Uma parte bela e desprezada da cidade

Luiz Ernesto Mellet
Gestor governamental da Secretaria de Planejamento de Pernambuco.

Publicado em: 25/01/2019 03:00 Atualizado em: 25/01/2019 08:51

O capinzal nas várzeas alagadas do Beberibe, abarcando da ribeira do mar até o varadouro, deu lugar a um importante sítio de luta na resistência contra os holandeses durante a primeira metade do século 16. Nas imediações desse extenso charco, que servia para exploração de sal, estava a vivenda de Francisco do Rego Barros. Emboscadas eram traçadas ali para impedir a construção do Forte do Brum – no istmo entre Recife e Olinda – e, assim, frear a expansão flamenga.

A área das salinas constituía rota estratégica na defesa dos engenhos de açúcar situados nos arrabaldes. De modo que redutos com fossos cavados em volta e protegidos por estacas surgiram no local. Alguns com canhões, como nas trincheiras de Luiz Barbalho. Os combates travados eram de extrema violência. Os derrotados tinham os membros decepados e suas cabeças seguiam espetadas nas lanças dos vitoriosos numa marcha medonha. Contudo, os insurrectos não seriam páreo para o exército invasor – bem mais numeroso e armado.

A localização privilegiada das salinas faria com que os holandeses erguessem o forte Southpanne. Numa tarde de um dia consagrado a Santo Amaro, 15 de janeiro de 1649, a fortaleza caiu. O rompimento dos seus muros de pedras marcaram a retomada do Recife. Anos mais tarde, Francisco do Rego Barros ergueria próximo dali uma capela em devoção ao santo que mesmo a Igreja Católica não sabe ao certo as origens.

Esses episódios germinais transmitem um pouco do passado fabuloso de um território que é desconhecido pela maioria dos recifenses. E não apenas pelo seu aspecto histórico. A singular geografia à beira do estuário dos rios Beberibe e Capibaribe faz de Santo Amaro um dos pedaços mais bonitos da cidade. E também um dos bairros mais curiosos. Afinal, poucos locais abrigam dois cemitérios tão próximos um do outro.

O cemitério dos Ingleses foi o primeiro da cidade. Data de 1814. Ali estão os restos de Abreu e Lima. Sendo maçônico, o bispo Cardoso Aires não permitiu que o corpo do generalíssimo de Simón Bolivar fosse sepultado no Bom Jesus Cemitério da Redenção de Santo Amaro das Salinas, cuja pedra inaugural seria assentada por Francisco do Rego Barros, o conde da Boa Vista.

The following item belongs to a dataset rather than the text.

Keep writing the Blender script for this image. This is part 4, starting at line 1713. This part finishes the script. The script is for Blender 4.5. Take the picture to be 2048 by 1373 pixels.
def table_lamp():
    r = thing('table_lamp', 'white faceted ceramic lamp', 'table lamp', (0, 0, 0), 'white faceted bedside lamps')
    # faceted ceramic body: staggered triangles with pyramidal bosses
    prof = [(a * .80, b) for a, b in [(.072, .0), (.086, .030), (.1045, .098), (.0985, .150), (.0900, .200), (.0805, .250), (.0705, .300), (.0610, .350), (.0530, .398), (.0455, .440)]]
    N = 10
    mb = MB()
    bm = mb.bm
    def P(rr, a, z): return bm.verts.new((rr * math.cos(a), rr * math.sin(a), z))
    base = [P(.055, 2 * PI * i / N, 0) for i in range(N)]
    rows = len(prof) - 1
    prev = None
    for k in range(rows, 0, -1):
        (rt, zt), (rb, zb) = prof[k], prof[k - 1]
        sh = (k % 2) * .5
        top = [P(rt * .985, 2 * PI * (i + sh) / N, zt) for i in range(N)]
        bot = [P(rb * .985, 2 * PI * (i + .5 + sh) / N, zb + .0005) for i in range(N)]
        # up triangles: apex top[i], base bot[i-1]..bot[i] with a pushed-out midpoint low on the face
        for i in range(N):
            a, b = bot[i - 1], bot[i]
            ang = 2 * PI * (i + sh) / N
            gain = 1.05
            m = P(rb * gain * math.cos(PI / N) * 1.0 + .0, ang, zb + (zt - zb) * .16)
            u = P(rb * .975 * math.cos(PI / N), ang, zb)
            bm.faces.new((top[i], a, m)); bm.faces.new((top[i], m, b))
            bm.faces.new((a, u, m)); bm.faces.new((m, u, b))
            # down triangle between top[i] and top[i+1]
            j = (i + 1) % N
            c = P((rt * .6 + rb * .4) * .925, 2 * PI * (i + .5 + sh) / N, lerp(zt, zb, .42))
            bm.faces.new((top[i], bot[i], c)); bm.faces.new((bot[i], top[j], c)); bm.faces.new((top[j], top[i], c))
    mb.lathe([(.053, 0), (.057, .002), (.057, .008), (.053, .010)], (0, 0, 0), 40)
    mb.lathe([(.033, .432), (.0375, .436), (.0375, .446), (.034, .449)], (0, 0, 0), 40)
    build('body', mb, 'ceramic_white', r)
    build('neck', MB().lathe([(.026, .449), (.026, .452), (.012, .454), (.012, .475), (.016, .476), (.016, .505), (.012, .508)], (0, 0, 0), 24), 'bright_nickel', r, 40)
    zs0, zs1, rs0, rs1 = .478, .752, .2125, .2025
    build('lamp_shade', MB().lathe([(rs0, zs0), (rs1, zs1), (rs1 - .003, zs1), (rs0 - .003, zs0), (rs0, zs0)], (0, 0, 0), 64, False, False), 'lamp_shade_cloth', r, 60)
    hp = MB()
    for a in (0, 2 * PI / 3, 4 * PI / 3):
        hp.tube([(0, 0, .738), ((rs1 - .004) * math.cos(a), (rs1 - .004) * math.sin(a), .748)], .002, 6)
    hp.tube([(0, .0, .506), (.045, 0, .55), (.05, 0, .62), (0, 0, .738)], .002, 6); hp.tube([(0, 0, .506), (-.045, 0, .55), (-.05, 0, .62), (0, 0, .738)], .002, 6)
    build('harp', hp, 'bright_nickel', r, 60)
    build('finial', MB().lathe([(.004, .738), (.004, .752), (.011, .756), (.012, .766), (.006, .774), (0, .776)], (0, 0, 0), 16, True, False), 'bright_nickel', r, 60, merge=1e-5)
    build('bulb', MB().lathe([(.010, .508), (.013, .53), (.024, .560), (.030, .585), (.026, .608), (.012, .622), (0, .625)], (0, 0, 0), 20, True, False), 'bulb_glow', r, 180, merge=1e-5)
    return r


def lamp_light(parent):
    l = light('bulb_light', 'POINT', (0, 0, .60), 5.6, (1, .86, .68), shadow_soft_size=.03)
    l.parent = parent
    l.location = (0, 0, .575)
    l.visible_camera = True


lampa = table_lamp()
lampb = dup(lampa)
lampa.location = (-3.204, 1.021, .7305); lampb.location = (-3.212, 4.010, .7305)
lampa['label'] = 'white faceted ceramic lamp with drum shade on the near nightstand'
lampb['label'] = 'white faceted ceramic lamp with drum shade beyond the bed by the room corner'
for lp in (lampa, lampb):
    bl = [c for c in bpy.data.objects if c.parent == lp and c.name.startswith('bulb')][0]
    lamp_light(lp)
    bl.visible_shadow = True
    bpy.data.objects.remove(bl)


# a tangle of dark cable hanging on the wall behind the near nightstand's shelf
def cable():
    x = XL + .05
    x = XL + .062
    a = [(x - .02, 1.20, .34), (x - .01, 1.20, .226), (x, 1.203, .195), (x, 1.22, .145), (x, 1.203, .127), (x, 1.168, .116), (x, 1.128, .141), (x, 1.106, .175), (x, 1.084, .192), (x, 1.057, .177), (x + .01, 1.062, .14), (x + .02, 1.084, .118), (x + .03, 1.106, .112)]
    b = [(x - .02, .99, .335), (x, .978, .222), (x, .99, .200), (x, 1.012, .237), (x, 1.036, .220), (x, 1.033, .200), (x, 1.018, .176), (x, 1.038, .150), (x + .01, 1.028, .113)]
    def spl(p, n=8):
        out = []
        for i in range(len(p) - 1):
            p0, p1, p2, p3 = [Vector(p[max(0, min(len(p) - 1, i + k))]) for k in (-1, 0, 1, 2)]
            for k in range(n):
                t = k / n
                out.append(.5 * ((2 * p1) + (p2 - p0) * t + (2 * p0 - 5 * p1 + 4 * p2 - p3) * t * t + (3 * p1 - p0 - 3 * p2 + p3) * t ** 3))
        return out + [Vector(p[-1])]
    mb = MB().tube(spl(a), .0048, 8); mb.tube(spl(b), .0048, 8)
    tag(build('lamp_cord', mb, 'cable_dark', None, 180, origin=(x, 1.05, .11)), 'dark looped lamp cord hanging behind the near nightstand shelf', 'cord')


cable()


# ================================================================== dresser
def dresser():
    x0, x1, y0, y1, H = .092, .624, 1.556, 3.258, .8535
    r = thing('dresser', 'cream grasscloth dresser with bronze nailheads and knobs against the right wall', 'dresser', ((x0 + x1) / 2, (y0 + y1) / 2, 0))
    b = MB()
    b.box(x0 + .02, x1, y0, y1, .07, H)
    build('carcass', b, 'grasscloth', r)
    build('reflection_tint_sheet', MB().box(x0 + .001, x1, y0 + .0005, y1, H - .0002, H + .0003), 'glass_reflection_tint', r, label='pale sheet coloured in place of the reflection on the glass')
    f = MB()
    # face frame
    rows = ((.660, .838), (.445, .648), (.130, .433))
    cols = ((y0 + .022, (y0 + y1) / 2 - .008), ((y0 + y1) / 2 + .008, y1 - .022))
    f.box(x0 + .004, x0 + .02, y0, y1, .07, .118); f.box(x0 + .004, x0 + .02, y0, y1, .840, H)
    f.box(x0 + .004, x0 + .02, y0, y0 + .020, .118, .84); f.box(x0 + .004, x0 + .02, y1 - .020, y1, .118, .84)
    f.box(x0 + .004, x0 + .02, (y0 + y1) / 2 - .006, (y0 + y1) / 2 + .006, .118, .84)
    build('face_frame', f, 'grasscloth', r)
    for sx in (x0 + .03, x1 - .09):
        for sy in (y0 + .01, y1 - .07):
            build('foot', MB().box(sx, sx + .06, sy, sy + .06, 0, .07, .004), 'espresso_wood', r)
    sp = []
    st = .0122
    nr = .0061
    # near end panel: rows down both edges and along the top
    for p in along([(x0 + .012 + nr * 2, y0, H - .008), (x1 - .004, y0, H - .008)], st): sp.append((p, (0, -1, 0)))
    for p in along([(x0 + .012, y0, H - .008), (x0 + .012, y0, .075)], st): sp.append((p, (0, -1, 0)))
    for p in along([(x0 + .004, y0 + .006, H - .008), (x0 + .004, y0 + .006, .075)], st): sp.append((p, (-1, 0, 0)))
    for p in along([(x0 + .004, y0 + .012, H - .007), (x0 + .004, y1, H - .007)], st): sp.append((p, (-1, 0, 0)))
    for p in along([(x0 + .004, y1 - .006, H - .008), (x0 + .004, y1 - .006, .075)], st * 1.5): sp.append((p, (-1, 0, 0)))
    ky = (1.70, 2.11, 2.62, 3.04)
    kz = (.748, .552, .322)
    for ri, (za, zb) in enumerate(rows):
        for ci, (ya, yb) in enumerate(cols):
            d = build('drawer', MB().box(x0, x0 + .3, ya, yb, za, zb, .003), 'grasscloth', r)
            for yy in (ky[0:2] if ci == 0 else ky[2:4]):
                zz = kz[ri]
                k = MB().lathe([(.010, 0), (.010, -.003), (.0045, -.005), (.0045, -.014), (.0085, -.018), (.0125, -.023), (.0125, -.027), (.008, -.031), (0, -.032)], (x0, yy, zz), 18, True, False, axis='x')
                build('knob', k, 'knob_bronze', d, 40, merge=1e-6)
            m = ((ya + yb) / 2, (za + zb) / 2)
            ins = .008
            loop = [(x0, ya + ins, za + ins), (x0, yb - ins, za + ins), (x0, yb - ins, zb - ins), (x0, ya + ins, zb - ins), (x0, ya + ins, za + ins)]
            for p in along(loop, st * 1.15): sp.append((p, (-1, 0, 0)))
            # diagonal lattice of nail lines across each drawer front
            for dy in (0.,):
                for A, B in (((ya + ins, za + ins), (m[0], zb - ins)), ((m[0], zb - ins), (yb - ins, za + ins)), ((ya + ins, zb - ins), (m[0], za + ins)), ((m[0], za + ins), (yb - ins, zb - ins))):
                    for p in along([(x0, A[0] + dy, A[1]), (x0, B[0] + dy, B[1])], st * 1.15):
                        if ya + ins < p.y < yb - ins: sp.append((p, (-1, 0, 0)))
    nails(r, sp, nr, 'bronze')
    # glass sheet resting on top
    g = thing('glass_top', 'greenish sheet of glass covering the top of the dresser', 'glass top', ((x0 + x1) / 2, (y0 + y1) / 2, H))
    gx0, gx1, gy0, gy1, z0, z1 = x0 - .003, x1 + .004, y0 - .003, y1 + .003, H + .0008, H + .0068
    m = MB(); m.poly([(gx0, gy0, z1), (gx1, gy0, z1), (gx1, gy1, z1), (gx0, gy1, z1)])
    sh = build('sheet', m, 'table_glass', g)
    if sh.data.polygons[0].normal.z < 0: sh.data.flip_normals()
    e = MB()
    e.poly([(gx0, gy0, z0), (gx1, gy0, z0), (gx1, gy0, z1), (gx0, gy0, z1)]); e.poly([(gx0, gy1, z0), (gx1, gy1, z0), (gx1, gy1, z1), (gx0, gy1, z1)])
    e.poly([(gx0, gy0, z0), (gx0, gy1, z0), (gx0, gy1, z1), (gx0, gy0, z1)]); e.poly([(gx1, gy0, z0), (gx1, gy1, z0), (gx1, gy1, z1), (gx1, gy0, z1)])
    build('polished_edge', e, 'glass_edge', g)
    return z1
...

Personagem central na história do Recife, Rego Barros teve uma vida de novela. Com quinze anos ingressou no regimento de artilharia e participou da Revolução de 1817. Foi preso e mandado para Lisboa. De volta, entrou na política. Assumiu a presidência da província de 1837 a 1844 – período em que refez as pontes do tempo dos holandeses e construiu prédios emblemáticos como o Teatro Santa Isabel e o Palácio Campo das Princesas.

Afora seus atributos históricos, geográficos e arquitetônicos, Santo Amaro preserva aquela atmosfera própria a uma cidade interiorana, mesmo estando tão perto do agitado centro da cidade. No cair da tarde – enquanto as garças espanejam sua plumagem alva nos arbustos verdes do mangue e os barcos coloridos se acham mais uma vez atracados sob a Ponte do Limoeiro –, os moradores trazem cadeiras para jogar conversa fora com os vizinhos na calçada.

Essas imagens depõem contra a ideia de lugar violento que se faz dali. Mancha que se apaga de acordo com os dados do Pacto pela Vida em 2018. Santo Amaro foi um dos bairros da capital que registrou maior queda de crimes violentos letais intencionais (CVLI) e crimes violentos ao patrimônio (CVP). Talvez esses índices ajudem a remover de vez o estigma que carrega essa aprazível e bela, mas desprezada parte da cidade.